▶ WRITTEN PROBLEM
Locate the string "Treat" in the listing below. Copy every line where it is found.

# # # # # # #

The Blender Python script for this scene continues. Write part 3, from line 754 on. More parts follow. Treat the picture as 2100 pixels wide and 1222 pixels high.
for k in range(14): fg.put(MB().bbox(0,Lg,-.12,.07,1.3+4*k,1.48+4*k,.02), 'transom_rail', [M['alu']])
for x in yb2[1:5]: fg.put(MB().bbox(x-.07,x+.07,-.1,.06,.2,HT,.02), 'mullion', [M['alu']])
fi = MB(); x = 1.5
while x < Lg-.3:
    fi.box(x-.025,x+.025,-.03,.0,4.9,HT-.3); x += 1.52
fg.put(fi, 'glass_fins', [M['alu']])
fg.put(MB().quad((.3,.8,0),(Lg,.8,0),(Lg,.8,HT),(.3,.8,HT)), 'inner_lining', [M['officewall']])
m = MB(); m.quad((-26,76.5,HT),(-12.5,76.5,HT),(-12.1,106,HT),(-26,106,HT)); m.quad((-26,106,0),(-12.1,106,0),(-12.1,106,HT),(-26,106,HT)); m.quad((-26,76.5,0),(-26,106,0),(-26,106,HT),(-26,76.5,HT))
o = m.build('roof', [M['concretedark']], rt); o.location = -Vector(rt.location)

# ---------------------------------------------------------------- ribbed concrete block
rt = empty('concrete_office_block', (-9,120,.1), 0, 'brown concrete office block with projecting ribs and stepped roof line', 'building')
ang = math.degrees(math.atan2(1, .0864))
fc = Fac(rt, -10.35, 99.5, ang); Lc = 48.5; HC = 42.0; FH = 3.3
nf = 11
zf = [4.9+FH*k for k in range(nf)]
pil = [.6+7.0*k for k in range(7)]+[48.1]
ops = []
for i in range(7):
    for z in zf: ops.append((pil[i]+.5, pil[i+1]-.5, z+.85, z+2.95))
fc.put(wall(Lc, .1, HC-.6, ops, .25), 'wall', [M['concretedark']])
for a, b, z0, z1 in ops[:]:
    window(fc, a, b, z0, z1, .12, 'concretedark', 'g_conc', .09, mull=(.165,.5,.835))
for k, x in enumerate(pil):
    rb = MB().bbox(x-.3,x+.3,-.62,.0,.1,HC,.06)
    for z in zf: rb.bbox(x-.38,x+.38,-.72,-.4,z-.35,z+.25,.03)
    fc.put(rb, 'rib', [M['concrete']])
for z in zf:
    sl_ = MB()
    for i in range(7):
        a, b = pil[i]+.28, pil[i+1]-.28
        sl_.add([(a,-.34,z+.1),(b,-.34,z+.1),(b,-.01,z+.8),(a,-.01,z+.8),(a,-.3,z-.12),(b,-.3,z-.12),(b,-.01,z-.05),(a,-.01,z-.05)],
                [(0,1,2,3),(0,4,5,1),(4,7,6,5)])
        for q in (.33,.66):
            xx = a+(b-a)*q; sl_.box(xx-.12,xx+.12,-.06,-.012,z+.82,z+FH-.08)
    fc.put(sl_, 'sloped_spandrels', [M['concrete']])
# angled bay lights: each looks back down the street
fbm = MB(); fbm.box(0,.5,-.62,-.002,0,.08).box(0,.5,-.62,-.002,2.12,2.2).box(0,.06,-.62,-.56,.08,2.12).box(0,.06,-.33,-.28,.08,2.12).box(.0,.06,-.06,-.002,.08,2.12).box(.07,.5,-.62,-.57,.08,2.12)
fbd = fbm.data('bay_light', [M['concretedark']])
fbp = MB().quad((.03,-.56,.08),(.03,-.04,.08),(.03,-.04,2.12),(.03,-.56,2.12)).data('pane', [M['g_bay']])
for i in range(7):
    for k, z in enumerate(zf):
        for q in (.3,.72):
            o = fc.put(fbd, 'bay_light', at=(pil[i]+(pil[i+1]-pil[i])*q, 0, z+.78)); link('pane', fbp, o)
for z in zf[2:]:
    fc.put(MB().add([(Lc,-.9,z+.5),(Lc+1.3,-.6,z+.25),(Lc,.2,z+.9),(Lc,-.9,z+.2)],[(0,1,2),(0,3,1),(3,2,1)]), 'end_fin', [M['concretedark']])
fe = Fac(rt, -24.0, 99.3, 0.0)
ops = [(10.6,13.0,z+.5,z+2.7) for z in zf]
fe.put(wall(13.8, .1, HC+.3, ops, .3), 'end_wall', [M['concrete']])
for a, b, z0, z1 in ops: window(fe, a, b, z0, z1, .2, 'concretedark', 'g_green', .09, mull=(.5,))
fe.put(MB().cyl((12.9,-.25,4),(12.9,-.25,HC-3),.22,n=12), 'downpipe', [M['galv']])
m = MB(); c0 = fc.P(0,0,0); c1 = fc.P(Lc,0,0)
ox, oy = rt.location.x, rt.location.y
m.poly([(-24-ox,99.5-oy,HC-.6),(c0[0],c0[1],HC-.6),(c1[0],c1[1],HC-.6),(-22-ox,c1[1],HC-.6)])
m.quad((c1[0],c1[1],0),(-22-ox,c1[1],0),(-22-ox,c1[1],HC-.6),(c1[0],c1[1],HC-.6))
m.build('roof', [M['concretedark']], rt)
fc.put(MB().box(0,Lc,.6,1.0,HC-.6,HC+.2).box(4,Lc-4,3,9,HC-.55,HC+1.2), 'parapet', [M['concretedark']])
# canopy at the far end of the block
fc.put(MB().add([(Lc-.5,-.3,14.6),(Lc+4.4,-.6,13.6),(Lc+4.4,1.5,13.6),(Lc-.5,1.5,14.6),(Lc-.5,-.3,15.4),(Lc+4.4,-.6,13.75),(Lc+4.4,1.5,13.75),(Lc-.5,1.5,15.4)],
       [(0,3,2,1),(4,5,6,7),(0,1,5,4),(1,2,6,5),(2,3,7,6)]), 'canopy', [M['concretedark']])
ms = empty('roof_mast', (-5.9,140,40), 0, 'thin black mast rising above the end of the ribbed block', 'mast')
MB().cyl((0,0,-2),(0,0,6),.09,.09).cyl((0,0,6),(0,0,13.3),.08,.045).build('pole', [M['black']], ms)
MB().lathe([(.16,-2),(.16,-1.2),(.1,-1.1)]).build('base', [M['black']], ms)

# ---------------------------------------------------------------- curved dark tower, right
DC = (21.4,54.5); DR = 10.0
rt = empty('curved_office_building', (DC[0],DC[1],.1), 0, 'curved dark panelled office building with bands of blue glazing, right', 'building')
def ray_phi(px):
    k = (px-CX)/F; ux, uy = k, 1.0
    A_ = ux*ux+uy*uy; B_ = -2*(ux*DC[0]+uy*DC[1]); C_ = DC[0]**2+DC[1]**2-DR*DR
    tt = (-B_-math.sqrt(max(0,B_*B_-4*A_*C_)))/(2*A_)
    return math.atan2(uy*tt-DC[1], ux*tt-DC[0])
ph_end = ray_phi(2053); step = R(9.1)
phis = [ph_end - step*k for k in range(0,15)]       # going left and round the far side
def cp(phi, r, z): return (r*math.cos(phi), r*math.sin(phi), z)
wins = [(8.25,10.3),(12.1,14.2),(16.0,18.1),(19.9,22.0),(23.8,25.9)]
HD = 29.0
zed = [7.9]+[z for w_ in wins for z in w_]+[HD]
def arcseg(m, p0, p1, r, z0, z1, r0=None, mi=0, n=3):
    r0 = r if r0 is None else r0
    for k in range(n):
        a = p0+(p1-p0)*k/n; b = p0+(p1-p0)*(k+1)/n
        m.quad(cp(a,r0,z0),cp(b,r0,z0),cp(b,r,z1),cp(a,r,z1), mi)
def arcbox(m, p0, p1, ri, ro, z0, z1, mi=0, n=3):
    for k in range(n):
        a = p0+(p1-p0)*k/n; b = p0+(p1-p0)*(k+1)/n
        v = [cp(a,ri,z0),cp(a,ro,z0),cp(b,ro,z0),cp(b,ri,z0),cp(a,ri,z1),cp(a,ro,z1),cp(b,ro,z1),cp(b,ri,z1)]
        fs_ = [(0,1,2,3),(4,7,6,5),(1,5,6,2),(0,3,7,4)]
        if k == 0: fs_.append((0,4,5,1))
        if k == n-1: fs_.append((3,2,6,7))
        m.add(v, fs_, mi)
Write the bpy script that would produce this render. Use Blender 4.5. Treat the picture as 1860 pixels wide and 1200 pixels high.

# # # # # # #

▶ COMPLETE OUTPUT
The Blender Python script for this scene continues. Write part 3, from line 754 on. More parts follow. Treat the picture as 2100 pixels wide and 1222 pixels high.
Write the bpy script that would produce this render. Use Blender 4.5. Treat the picture as 1860 pixels wide and 1200 pixels high.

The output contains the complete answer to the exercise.